PoCの目的はアイディアをよりユーザーに役立つものに改善することです。そのためユーザーがどのようなニーズを持っているのかを理解することが最優先になります。間違っても自分たちのアイディアの良し悪しだけを質問してはいけません。もしそこでユーザーがOKと言ったらアイディアの成長はそこで終わります。大事なことはユーザーのニーズの真髄を知ることです。 そのため、質問はコミュニケーションを通して作り、ユーザーのニーズの深掘りをしていきます。理想としては本人でさえ気づいていないような潜在ニーズや要望を聴きだすことを目指します。そのためYES/NOで答えれる質問ではなくWhy,Howなどの相手の考えを引き出せるような質問をするべきだと思います。
上記の2つを意識することで社員の方に「インタビュアーとしての素質を感じるインタビューだった」とレビューを頂くことができました!
4日目
4日目は、プロトタイプを完成させユーザーテストをする日でした。3日目で決定した解決案について、プロトタイプを作成しました。
プロトタイプの内容は企業秘密に触れそうなので省略。
5日目
5日目は、結果を共有する日でした。

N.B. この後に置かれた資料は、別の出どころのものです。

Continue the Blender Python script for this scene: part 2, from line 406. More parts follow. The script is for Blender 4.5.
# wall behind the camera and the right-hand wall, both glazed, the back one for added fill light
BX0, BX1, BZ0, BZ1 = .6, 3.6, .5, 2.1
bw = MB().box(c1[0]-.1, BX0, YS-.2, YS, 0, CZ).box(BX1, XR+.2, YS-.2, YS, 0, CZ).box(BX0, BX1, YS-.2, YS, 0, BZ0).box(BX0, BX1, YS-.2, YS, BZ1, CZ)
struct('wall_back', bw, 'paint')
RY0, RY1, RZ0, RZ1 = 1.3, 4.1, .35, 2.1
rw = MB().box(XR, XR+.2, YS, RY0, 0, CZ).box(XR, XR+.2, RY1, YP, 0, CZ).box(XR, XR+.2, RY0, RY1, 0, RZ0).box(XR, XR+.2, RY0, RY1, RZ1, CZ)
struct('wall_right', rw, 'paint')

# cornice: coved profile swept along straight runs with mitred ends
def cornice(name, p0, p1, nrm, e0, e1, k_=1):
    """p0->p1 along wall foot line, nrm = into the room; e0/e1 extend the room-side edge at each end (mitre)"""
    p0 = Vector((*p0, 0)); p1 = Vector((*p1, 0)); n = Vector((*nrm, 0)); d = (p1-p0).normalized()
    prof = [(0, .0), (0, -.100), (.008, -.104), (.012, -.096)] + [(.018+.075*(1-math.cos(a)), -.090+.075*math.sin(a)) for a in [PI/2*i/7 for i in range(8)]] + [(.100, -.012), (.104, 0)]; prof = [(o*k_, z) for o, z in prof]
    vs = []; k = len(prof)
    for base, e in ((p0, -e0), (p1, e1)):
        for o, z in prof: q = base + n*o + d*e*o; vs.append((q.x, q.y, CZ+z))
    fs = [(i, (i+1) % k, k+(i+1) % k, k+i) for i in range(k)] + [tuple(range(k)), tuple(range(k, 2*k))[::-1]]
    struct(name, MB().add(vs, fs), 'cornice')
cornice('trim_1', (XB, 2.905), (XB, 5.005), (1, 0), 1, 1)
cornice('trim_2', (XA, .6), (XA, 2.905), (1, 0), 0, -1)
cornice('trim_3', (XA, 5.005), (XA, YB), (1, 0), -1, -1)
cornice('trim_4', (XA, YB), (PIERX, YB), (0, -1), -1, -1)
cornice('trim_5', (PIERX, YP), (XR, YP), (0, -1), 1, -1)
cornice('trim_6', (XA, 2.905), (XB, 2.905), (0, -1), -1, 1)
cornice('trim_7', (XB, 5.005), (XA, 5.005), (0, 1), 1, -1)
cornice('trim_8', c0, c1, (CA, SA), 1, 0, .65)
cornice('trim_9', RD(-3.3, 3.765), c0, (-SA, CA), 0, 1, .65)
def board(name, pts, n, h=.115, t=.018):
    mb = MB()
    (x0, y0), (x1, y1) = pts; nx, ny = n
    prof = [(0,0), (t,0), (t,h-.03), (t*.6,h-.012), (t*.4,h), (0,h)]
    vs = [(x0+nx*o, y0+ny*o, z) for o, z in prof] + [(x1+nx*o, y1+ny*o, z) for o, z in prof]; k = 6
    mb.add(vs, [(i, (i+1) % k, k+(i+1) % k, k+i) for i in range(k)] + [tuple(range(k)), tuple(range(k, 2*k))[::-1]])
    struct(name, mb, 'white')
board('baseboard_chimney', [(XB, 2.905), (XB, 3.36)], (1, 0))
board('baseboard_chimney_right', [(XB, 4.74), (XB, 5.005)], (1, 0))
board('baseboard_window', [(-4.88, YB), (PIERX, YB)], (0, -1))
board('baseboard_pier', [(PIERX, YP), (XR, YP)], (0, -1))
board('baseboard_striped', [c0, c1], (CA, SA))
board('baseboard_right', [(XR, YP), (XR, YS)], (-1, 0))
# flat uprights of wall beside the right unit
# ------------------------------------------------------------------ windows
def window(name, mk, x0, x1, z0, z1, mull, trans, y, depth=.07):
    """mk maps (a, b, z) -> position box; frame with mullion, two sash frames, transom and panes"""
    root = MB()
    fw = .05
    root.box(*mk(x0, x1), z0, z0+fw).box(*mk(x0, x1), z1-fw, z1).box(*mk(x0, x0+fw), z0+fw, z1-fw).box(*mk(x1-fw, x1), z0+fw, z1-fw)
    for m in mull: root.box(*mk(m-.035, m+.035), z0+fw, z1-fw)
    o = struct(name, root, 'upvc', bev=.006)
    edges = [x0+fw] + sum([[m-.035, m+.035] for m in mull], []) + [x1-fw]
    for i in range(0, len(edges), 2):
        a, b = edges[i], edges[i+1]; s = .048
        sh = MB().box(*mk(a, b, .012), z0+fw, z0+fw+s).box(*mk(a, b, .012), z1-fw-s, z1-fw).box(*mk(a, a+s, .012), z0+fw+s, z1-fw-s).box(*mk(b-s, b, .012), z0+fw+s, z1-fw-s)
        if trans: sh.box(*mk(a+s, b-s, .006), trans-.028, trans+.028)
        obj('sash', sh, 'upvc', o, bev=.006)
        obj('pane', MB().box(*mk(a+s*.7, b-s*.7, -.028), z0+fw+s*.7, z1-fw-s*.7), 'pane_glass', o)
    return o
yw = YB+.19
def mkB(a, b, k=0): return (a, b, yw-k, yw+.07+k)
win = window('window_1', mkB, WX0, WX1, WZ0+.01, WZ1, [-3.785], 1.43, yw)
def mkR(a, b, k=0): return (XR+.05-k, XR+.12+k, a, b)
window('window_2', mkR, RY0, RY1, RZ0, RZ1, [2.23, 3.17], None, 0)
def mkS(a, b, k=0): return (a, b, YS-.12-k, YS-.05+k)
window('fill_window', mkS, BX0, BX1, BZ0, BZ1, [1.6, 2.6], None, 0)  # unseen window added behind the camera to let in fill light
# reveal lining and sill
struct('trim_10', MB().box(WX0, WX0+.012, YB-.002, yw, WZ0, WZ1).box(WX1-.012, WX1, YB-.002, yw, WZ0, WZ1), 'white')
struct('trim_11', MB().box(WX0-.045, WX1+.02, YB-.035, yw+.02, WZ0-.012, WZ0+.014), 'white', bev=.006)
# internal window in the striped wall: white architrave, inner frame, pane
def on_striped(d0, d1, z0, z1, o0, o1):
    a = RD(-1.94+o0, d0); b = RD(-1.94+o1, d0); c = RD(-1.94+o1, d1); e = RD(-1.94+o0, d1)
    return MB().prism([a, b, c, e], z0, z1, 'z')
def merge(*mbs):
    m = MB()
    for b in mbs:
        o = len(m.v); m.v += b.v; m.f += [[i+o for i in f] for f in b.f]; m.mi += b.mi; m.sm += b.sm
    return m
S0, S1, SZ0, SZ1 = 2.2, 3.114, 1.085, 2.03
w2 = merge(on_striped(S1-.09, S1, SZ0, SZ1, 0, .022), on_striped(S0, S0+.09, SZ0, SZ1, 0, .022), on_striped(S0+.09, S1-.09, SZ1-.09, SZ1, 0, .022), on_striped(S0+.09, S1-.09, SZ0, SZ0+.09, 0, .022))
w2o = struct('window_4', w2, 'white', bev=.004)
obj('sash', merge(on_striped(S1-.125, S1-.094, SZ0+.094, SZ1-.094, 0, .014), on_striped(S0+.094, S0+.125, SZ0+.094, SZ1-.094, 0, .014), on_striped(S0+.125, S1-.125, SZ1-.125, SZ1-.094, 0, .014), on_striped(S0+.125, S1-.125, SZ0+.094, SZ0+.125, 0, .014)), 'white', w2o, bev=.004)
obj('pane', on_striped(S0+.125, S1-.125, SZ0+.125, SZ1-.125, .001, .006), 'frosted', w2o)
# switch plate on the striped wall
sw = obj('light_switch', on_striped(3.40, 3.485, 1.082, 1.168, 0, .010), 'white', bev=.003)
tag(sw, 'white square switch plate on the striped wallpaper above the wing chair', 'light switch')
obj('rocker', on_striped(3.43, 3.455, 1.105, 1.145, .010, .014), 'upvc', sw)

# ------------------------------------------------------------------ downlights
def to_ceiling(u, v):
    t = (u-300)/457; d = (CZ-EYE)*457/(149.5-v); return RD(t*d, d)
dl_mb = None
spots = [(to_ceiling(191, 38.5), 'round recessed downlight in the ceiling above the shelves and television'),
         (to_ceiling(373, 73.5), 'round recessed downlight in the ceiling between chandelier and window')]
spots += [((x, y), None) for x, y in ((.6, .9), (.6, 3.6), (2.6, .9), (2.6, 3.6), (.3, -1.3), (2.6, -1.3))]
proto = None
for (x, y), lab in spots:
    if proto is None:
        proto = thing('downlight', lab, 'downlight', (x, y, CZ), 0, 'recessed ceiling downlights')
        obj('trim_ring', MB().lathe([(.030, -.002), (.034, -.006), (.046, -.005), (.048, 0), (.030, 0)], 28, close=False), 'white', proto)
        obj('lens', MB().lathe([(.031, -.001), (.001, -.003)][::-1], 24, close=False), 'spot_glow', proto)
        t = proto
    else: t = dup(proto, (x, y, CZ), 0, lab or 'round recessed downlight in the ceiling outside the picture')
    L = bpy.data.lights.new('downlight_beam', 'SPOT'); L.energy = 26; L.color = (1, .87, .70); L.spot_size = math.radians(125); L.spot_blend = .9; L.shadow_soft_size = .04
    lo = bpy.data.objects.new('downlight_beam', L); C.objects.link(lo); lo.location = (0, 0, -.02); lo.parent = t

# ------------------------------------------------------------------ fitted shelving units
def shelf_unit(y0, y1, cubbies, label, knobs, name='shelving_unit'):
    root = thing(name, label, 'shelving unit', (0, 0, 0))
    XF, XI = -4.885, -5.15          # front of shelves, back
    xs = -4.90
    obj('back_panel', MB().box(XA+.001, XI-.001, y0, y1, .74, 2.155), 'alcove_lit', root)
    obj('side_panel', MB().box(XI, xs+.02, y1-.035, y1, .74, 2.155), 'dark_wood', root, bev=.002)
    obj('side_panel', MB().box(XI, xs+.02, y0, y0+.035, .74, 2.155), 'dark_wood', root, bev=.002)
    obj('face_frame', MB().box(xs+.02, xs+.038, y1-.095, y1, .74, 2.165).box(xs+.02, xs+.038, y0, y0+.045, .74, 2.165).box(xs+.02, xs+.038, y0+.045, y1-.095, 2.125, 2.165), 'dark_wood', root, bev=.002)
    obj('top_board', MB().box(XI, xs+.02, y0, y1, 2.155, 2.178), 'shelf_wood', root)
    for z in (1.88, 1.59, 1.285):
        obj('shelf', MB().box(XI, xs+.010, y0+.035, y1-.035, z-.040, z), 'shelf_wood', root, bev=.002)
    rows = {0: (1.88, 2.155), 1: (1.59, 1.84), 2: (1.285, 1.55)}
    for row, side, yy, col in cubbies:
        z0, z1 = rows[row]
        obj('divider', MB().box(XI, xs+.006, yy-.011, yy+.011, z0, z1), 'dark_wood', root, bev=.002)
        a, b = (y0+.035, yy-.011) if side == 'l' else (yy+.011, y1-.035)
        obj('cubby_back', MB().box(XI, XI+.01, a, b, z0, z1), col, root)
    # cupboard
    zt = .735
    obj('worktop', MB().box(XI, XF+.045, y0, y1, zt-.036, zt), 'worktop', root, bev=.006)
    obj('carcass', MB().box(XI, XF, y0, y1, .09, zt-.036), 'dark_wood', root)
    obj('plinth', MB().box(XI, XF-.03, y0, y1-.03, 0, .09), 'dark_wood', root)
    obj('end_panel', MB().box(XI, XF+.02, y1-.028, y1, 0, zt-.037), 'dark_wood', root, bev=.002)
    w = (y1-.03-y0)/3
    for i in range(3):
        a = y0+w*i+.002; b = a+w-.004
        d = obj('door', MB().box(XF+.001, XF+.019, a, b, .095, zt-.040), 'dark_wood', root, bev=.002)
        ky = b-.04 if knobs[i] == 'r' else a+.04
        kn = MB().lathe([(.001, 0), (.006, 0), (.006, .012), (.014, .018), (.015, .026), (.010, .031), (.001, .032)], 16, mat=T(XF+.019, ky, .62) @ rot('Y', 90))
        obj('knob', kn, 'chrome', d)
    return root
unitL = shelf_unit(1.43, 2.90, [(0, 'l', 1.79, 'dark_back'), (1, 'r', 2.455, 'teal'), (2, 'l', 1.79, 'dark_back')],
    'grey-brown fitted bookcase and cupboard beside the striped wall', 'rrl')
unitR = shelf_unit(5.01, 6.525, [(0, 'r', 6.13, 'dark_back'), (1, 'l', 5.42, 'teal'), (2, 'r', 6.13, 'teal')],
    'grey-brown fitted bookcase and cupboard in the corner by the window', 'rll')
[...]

4日目で作成したプロトタイプを用いて、今回考えた企画のプレゼンテーションを行いました。
プレゼンテーションの内容も企業秘密に触れそうなので省略。
5日間を通して
5日間という短い時間でしたが、新規機能のアイディアの立案、プロトタイプ開発、審査員へのプレゼンテーションまで経験することができ、非常に濃密な時間を過ごすことができました。
ユーザー視点を深く考えすぎて、インターンが終わると毎回頭が痛くなっていたので、本インターンシップに参加する場合はお菓子を買っておくことをお勧めします
通常の学生生活や他のインターンシップでは得られない貴重な経験が積めるので、26卒以降の方はぜひ行ってみてください。
個人的にはチームメンバーにも恵まれて、非常に楽しい5日間を過ごすことができました!